A cynical and impossible scheme — suits pressed while you wait!

Doubtless there are worse ideas than ditching the Electoral College in favor of electing American Presidents by popular vote. But it would take a while to think of one.

Our Jacob Grandstaff has correctly pointed out that this cynical scheme would be a direct attack on federalism, and an enormous shift of political power from the states to the federals. It would make smaller states like Idaho, Wyoming, and North Dakota simply bystanders in our national political life. Presidential elections for them would be just another spectator sport, over which they would have no more say than over the prices quoted on Antiques Road Show. California and New York would be the bullies in our electoral school yard.

Fair point, well stated. But Grandstaff does not mention, nor have I encountered anyone else mentioning, what I take to be the most important practical reason for not shifting to selecting our presidents by popular vote. That reason is that it’s impossible.

In the 2024 presidential election, more than 155 million Americanos cast ballots in more than 100,000 precincts. There’s no way to accurately count 155 million votes. No. Way. No way even if all our supervisors of elections were honest and competent. And it would take a Pollyanna of the first order to believe that they all are.

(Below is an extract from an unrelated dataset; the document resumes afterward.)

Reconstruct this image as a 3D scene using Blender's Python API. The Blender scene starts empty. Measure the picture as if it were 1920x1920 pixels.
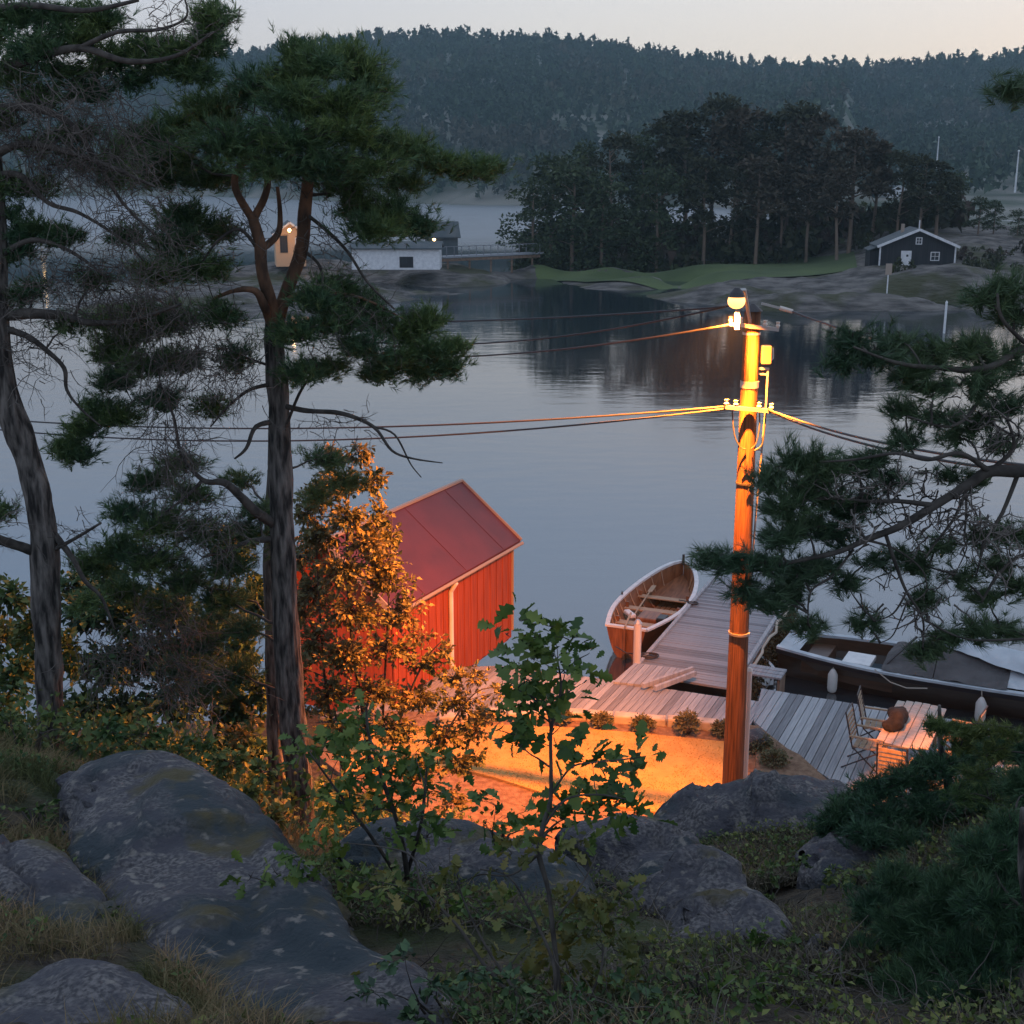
import bpy, math, random
import numpy as np
from mathutils import Vector, noise
R = math.radians
random.seed(7); rng = np.random.default_rng(7)
sc = bpy.context.scene
# ------------------------------------------------------------------ camera
CAMZ = 11.0; PITCH = R(14.7); F = 2400.0
cam = bpy.data.cameras.new('camera'); camo = bpy.data.objects.new('camera', cam)
sc.collection.objects.link(camo); sc.camera = camo
camo.location = (0, 0, CAMZ); camo.rotation_euler = (R(90) - PITCH, 0, 0)
cam.sensor_width = 36; cam.lens = 36 * F / 1920; cam.clip_start = 0.05; cam.clip_end = 6000
# ------------------------------------------------------------------ world (dusk, sun just under the horizon ahead to the right)
SUN_AZ = R(38)                     # clockwise from +Y
w = bpy.data.worlds.new('World'); sc.world = w; w.use_nodes = True
nt = w.node_tree; N = nt.nodes; L = nt.links
for n in list(N): N.remove(n)
def nd(t, **k):
    n = N.new(t)
    for a, b in k.items(): setattr(n, a, b)
    return n
outw = nd('ShaderNodeOutputWorld'); bg = nd('ShaderNodeBackground'); L.new(bg.outputs[0], outw.inputs[0])
sky = nd('ShaderNodeTexSky', sky_type='NISHITA'); sky.sun_disc = False
sky.sun_elevation = R(1.5); sky.sun_rotation = SUN_AZ; sky.air_density = 1.0; sky.dust_density = 1.0; sky.ozone_density = 2.0
tc = nd('ShaderNodeTexCoord'); sep = nd('ShaderNodeSeparateXYZ'); L.new(tc.outputs['Generated'], sep.inputs[0])
def ramp(tree_nodes, stops):
    r = tree_nodes.new('ShaderNodeValToRGB'); e = r.color_ramp.elements
    while len(e) > 1: e.remove(e[-1])
    e[0].position = stops[0][0]; e[0].color = (*stops[0][1], 1)
    for p, c in stops[1:]:
        x = e.new(p); x.color = (*c, 1)
    return r
away = ramp(N, [(0.0, (.64, .61, .67)), (.06, (.66, .65, .73)), (.14, (.53, .57, .69)), (.28, (.43, .57, .82)), (.45, (.43, .54, .76)), (.7, (.46, .53, .68)), (1, (.46, .52, .64))])
tow = ramp(N, [(0.0, (1.08, .88, .72)), (.05, (1.0, .88, .76)), (.12, (.88, .84, .82)), (.25, (.53, .64, .84)), (.45, (.45, .56, .76)), (.7, (.46, .53, .68)), (1, (.46, .52, .64))])
L.new(sep.outputs['Z'], away.inputs[0]); L.new(sep.outputs['Z'], tow.inputs[0])
vd = nd('ShaderNodeVectorMath', operation='DOT_PRODUCT'); L.new(tc.outputs['Generated'], vd.inputs[0]); vd.inputs[1].default_value = (math.sin(SUN_AZ), math.cos(SUN_AZ), 0)
mr = nd('ShaderNodeMapRange', interpolation_type='SMOOTHSTEP'); L.new(vd.outputs['Value'], mr.inputs[0])
mr.inputs[1].default_value = .35; mr.inputs[2].default_value = 1.0
mx = nd('ShaderNodeMixRGB'); L.new(mr.outputs[0], mx.inputs[0]); L.new(away.outputs[0], mx.inputs[1]); L.new(tow.outputs[0], mx.inputs[2])
ad = nd('ShaderNodeMixRGB', blend_type='ADD'); ad.inputs[0].default_value = 1
sk = nd('ShaderNodeVectorMath', operation='SCALE'); L.new(sky.outputs[0], sk.inputs[0]); sk.inputs['Scale'].default_value = .06
L.new(mx.outputs[0], ad.inputs[1]); L.new(sk.outputs[0], ad.inputs[2])
L.new(ad.outputs[0], bg.inputs[0]); bg.inputs[1].default_value = 1.0
sun = bpy.data.lights.new('sun', 'SUN'); suno = bpy.data.objects.new('sun', sun); sc.collection.objects.link(suno)
sun.energy = .12; sun.angle = R(12); sun.color = (1, .72, .55)
sd = Vector((math.sin(SUN_AZ) * math.cos(R(4)), math.cos(SUN_AZ) * math.cos(R(4)), math.sin(R(4))))
suno.rotation_euler = sd.to_track_quat('Z', 'Y').to_euler()
sc.view_settings.view_transform = 'Standard'; sc.view_settings.look = 'None'
sc.view_settings.exposure = 0.0; sc.view_settings.gamma = 1.0
sc.render.engine = 'CYCLES'
sc.cycles.volume_bounces = 0; sc.cycles.max_bounces = 6; sc.cycles.transparent_max_bounces = 6
# ------------------------------------------------------------------ helpers
cp, sp_ = math.cos(PITCH), math.sin(PITCH)
def ray(px, py):
    u = (px - 960) / F; v = (960 - py) / F
    return u, cp + v * sp_, -sp_ + v * cp
def at(px, py, Y):
    u, dy, dz = ray(px, py); t = Y / dy
    return Vector((u * t, Y, CAMZ + dz * t))
def on(px, py, z):
    u, dy, dz = ray(px, py); t = (z - CAMZ) / dz
    return Vector((u * t, dy * t, z))
C = sc.collection
def tag(o, label=None, cat=None, group=None, kind=None):
    if label: o['label'] = label
    if cat: o['category'] = cat
    if group: o['group'] = group
    if kind: o['kind'] = kind
    return o
def empty(name, loc=(0, 0, 0), rz=0, label=None, cat=None, group=None):
    o = bpy.data.objects.new(name, None); C.objects.link(o); o.location = loc; o.rotation_euler = (0, 0, rz)
    o.empty_display_size = .2
    return tag(o, label, cat, group)
def link(name, me, parent=None, loc=None, rz=None):
    o = bpy.data.objects.new(name, me); C.objects.link(o)
    if parent: o.parent = parent
    if loc is not None: o.location = loc
    if rz is not None: o.rotation_euler = (0, 0, rz)
    return o
def copy_tree(o, parent=None):
    c = o.copy(); C.objects.link(c); c.parent = parent
    for ch in list(o.children): copy_tree(ch, c)
    return c
def np_mesh(name, V, Fc, mat, smooth=False):
    V = np.asarray(V, dtype=np.float32); Fc = np.asarray(Fc, dtype=np.int32)
    me = bpy.data.meshes.new(name); n, k = Fc.shape
    me.vertices.add(len(V)); me.vertices.foreach_set('co', V.ravel())
    me.loops.add(n * k); me.loops.foreach_set('vertex_index', Fc.ravel())
    me.polygons.add(n); me.polygons.foreach_set('loop_start', np.arange(0, n * k, k, dtype=np.int32))
    me.polygons.foreach_set('loop_total', np.full(n, k, dtype=np.int32))
    if smooth: me.polygons.foreach_set('use_smooth', np.ones(n, dtype=bool))
    me.update(calc_edges=True); me.materials.append(mat)
    return me
class MB:
    """collects shapes into one mesh"""
    def __init__(s): s.v = []; s.f = []
    def box(s, c, d, rz=0, ax=None):
        c = Vector(c); o = len(s.v)
        if ax is None:
            ca, sa = math.cos(rz), math.sin(rz); ax = (Vector((ca, sa, 0)), Vector((-sa, ca, 0)), Vector((0, 0, 1)))
        for z in (-.5, .5):
            for a, b in ((-.5, -.5), (.5, -.5), (.5, .5), (-.5, .5)):
                s.v.append(c + ax[0] * (a * d[0]) + ax[1] * (b * d[1]) + ax[2] * (z * d[2]))
        s.f += [(o+3,o+2,o+1,o), (o+4,o+5,o+6,o+7), (o,o+1,o+5,o+4), (o+1,o+2,o+6,o+5), (o+2,o+3,o+7,o+6), (o+3,o,o+4,o+7)]
        return s
    def bar(s, a, b, w_, h_):
        a, b = Vector(a), Vector(b); x = (b - a); ln = x.length; x.normalize()
        up = Vector((0, 0, 1)) if abs(x.z) < .9 else Vector((0, 1, 0))
        y = up.cross(x).normalized(); z = x.cross(y)
        return s.box((a + b) / 2, (ln, w_, h_), ax=(x, y, z))
    def tube(s, pts, rad, n=6, cap=True):
        pts = [Vector(p) for p in pts]; m = len(pts)
        if not hasattr(rad, '__len__'): rad = [rad] * m
        o = len(s.v); ref = None
        for i, p in enumerate(pts):
            t = (pts[min(i+1, m-1)] - pts[max(i-1, 0)])
            if t.length < 1e-9: t = Vector((0, 0, 1))
            t.normalize()
            if ref is None:
                ref = Vector((1, 0, 0)) if abs(t.x) < .8 else Vector((0, 1, 0))
            a = (ref - t * ref.dot(t)).normalized(); b = t.cross(a); ref = a
            for k in range(n):
                q = 2 * math.pi * k / n
                s.v.append(p + (a * math.cos(q) + b * math.sin(q)) * rad[i])
        for i in range(m - 1):
            for k in range(n):
                k2 = (k + 1) % n
                s.f.append((o+i*n+k, o+i*n+k2, o+(i+1)*n+k2, o+(i+1)*n+k))
        if cap:
            s.f.append(tuple(o + k for k in reversed(range(n)))); s.f.append(tuple(o+(m-1)*n+k for k in range(n)))
        return s
    def poly(s, pts, h0, h1):
        """vertical prism from a list of (x,y), ccw"""
        o = len(s.v); n = len(pts)
        area = sum(pts[i][0]*pts[(i+1)%n][1] - pts[(i+1)%n][0]*pts[i][1] for i in range(n))
        if area < 0: pts = pts[::-1]
        for h in (h0, h1):
            for p in pts: s.v.append(Vector((p[0], p[1], h)))
        s.f.append(tuple(o+i for i in reversed(range(n)))); s.f.append(tuple(o+n+i for i in range(n)))
        for i in range(n):
            j = (i+1) % n; s.f.append((o+i, o+j, o+n+j, o+n+i))
        return s
    def quad(s, *p):
        o = len(s.v); s.v += [Vector(q) for q in p]; s.f.append(tuple(range(o, o+len(p)))); return s
    def ball(s, c, r, nu=10, nv=7):
        c = Vector(c); r = r if hasattr(r, '__len__') else (r, r, r); o = len(s.v)
        for j in range(nv + 1):
            th = math.pi * j / nv
            for i in range(nu):
                ph = 2*math.pi*i/nu
                s.v.append(c + Vector((r[0]*math.sin(th)*math.cos(ph), r[1]*math.sin(th)*math.sin(ph), r[2]*math.cos(th))))
        for j in range(nv):
            for i in range(nu):
                i2 = (i+1) % nu; s.f.append((o+j*nu+i, o+(j+1)*nu+i, o+(j+1)*nu+i2, o+j*nu+i2))
        return s
    def mesh(s, name, mat, smooth=False):
        me = bpy.data.meshes.new(name); me.from_pydata([tuple(v) for v in s.v], [], s.f); me.update()
        if smooth:
            for p in me.polygons: p.use_smooth = True
        me.materials.append(mat); return me
    def build(s, name, mat, parent=None, smooth=False, loc=None):
        return link(name, s.mesh(name, mat, smooth), parent, loc)
def bevel(o, wd=.01, seg=2):
    m = o.modifiers.new('bevel', 'BEVEL'); m.width = wd; m.segments = seg; m.limit_method = 'ANGLE'; return o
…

Those millions of voters cast their ballots under varying state rules and with different technologies. There will always be computer malfunctions, weather issues, disputes over voting hours and voter IDs, accusations of fraud, and any number of other reasons, legitimate and spurious, for the tsunami of lawsuits that would follow even a remotely close election. These controversies plague us now under the Electoral College system, but would be greatly magnified under a popular vote scheme.

The reason should be obvious. Under the Electoral Vote system, when there is a clear winner in a state, minor controversies in individual precincts are of little importance. Changing their outcomes would not change the candidate the state’s electoral votes are awarded to. But if the popular vote carried the day and the office, precincts in Mayberry, East Overshoe, Fort Lonesome, and downtown Pagosa Springs would be in play in close elections.

The lawsuits would be endless. It would be 2000-squared. In that year’s hanging chads fiasco in one county in Florida, George W. Bush ultimately won Florida, and the keys to 1600, by 537 votes. But it took numerous recounts in Florida and a ruling by the U.S. Supreme Court to decide the matter. W finished that one with 271 electoral votes, one more than necessary to win, even though Democrat Al Gore, described by some of his own supporters as a man-like creature, received more than a half million more popular votes. Democrats flew and bused in lawyers in battalion-sized units to dispute this result. Imagine how many lawyers and lawsuits would snarl a close presidential election if the vote totals in every precinct in the country could be challenged.

My interest in and fascination with presidential elections dates to November of 1960, when my Dad and I sat up half the night to see whether it would be JFK or Tricky Dick. Though Kennedy won this one with a comfortable 303 to 219 Electoral College margin, he received fewer than 113,000 more popular votes than Nixon. Under a popular-vote-takes-all system, an election this close would throw the country into chaos. There would be no reliable way knowing who the legitimate president is. The president would again have to be chosen by nine lawyers in black mumus sitting as the U.S. Supreme Court.

Cynicism about the American electoral system is already as high as I can remember it. Adopting this madcap system would act as what arson investigators call an accelerant. Cynicism and resentment would be rampant. Half the country would be certain it had been robbed. Conspiracy theories would abound, even more than they do now.

Hard to tell how much energy there is behind this very bad idea, but cooler heads should resist it. It should be smothered in its crib. If free-style disastrous ideas were an Olympic event, this one would retire the gold.